La izquierda y la derecha chilena son hijas de esa contradicción: Un liberalismo dueño de las instituciones, frente a un conservadurismo de batalla en que se mezclaban curas y obreros, monaguillos y profetas incendiarios. El nacionalismo y sus populismos no consiguieron desempatar la pelea, como pasó en gran parte de América Latina. Así podían enfrentarse en las elecciones 1970 dos herederos de la más pura tradición liberal: Salvador Allende y Jorge Alessandri, apoyados los dos por facciones contrarias, pero congruentes del conservadurismo católico chileno: El gremialismo por un lado y el MAPU por el otro.

La Constitución de 1980 que dejó la dictadura tras de sí, fue quizás la primera venganza de los conservadores sobre el dominio en que fueron mantenidos por los liberales desde que los traicionara Federico Errázuriz Zañartu en 1870. Una venganza que se prolongó en el proyecto de Nueva Constitución de 2022, la más sistemáticamente antiliberal de nuestra historia reciente.

Por eso resultaba más que confuso que el bueno de Vlado fuera uno de los lideres de la Apruebo a una Constitución que creía en la preminencia de la tierra y la sangre por sobre el individuo y su libertad de no ser identificado con alguna identidad. Ante esa contradicción, Vlado solía destacar las buenas intenciones, el aliento a novedad de la propuesta, las ganas de que algo cambie, de que algo mejore por fin. Daba la impresión que hubiera dado lo mismo lo que estaba escrito en el proyecto. Sea lo que sea lo iba a aprobar igual porque es demasiado mala onda rechazar algo nuevo.

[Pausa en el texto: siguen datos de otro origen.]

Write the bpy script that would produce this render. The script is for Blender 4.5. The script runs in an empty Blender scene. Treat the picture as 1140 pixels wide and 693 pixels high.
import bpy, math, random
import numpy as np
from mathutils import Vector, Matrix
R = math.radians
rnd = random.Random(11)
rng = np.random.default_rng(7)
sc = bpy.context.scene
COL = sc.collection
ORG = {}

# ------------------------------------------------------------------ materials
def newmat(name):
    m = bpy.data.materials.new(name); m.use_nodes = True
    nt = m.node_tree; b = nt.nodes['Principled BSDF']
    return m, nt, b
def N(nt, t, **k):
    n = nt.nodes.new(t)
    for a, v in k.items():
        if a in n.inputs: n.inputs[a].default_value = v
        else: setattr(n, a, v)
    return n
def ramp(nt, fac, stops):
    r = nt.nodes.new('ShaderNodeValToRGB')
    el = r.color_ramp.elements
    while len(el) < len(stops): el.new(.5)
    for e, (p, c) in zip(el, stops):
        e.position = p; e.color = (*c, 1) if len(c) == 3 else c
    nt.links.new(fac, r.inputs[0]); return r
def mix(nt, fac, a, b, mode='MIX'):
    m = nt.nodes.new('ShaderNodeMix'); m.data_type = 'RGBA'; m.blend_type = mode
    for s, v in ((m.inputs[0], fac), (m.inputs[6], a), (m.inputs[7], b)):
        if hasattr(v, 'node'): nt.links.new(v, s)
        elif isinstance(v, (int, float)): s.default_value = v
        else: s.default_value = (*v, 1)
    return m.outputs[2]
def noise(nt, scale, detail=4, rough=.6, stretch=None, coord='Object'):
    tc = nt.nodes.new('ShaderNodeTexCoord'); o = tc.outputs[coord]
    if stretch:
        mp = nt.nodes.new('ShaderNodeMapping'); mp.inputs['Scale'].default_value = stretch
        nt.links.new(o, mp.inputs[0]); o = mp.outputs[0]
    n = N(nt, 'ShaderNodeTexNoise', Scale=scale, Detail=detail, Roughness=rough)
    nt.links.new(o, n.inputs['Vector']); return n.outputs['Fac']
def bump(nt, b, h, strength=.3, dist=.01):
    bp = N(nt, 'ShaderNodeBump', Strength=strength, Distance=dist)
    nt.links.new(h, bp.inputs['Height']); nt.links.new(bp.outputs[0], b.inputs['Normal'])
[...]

Prefería Vlado pensar bien, ver el vaso medio lleno, aunque la poca agua del vaso no calmara la sed de alguien y no advirtiera a tiempo que la nueva Constitución era una trampa fatal para el Frente Amplio. Prefirió pensar que todo terminaría bien y que todo el mundo siempre quiere lo mejor para Chile. Eso habla, por supuesto, muy bien del espíritu de ese ateo confeso que ha decidido por sobre todas las cosas creer a pie juntilla en casi todo lo que se puede creer hoy en día. No es difícil verlo como un rehén de su propio optimismo. Un optimismo que es quizás una forma sonriente de la desesperación.